Content Response 3

As a POC, I must say these readings were a little tough for me. In White Privilege: Unpacking the Invisible Knapsack, the author discussed her journey into understanding what White privilege is and how it is prevalent in her everyday life. She writes “As a white person, I realized I had been taught about racism as something which puts others at a disadvantage but had been taught not to see one of its corollary aspects, white privilege, which puts me at an advantage. “ An unconsciousness acknowledgment of the privilege that isn’t spoken out loud about or written down on paper Well at least not currently. Every day I wake up, I’m reminded in various ways that I’m running a race in which I’m partially equipped to compete. Whether that be my neighbor’s shock or discontent when they say my face in our middle-class neighborhood or when I walk into an office space and realize I’m the only black male on-site. However, I had never considered what that quiet pressure of oppression might be like for another group of people who are currently being oppressed.
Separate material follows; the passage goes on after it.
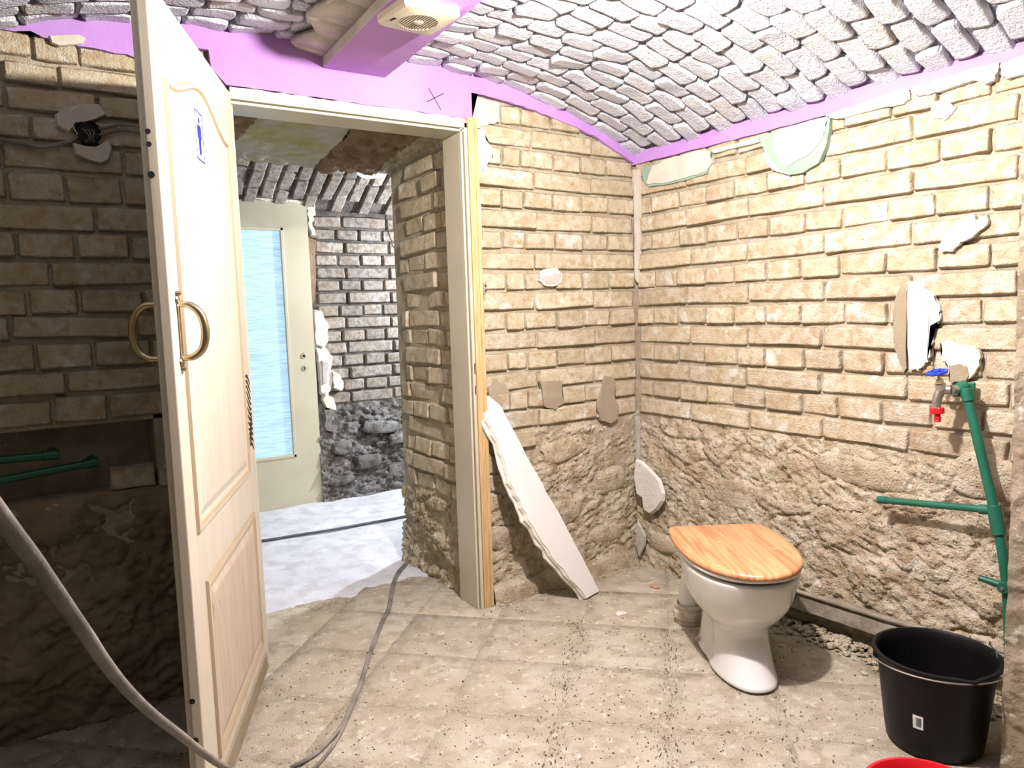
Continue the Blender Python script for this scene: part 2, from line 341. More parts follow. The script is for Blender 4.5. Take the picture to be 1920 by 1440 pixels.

In Oppression, Marilyn Frye compares the oppression of women to a bird being kept in a cage. Sure the cage might be pretty and basic needs are provided for, but the motion and mobility of the birds inside are restricted. The lives of women have already been shaped and reduced by a system designed to benefit men. Frye writes “On the other hand, anything but the sunniest countenance exposes us to being perceived as a mean, bitter, angry or dangerous.” But women are supposed to be proud of their gilded cages and are deemed problematic when they question the system and the merit of the bars of society that lock them in. 

I’d like to say I am aware of the odds that are stacked against women and that I haven’t consciously been involved in anything that perpetuated their ongoing oppression. However, I hadn’t thought about the oppression being in the form of a system designed to keep men at an advantage over women. Their irony of a black man, living through the oppression of a system designed to benefit another race, missing out on the same system being designed to benefit men was not lost to me. Mcintosh wrote, “I did not see myself as a racist because I was taught to recognize racism only in individual acts of meanness by members of my group, never in invisible systems conferring unsought racial dominance on my group from birth.” 

I can only imagine what it must be like for women of color to navigate this ‘system’. I thought back on Feminist Politics and how the author mentioned that women of color fighting for women’s rights were not necessarily in the same boat as white women fighting for the same rights. How this created a double standard of living for the reformist feminists. I now wonder if this same thing happened as black people fought for civil rights; that black women were only partially supported since men’s rights would come first.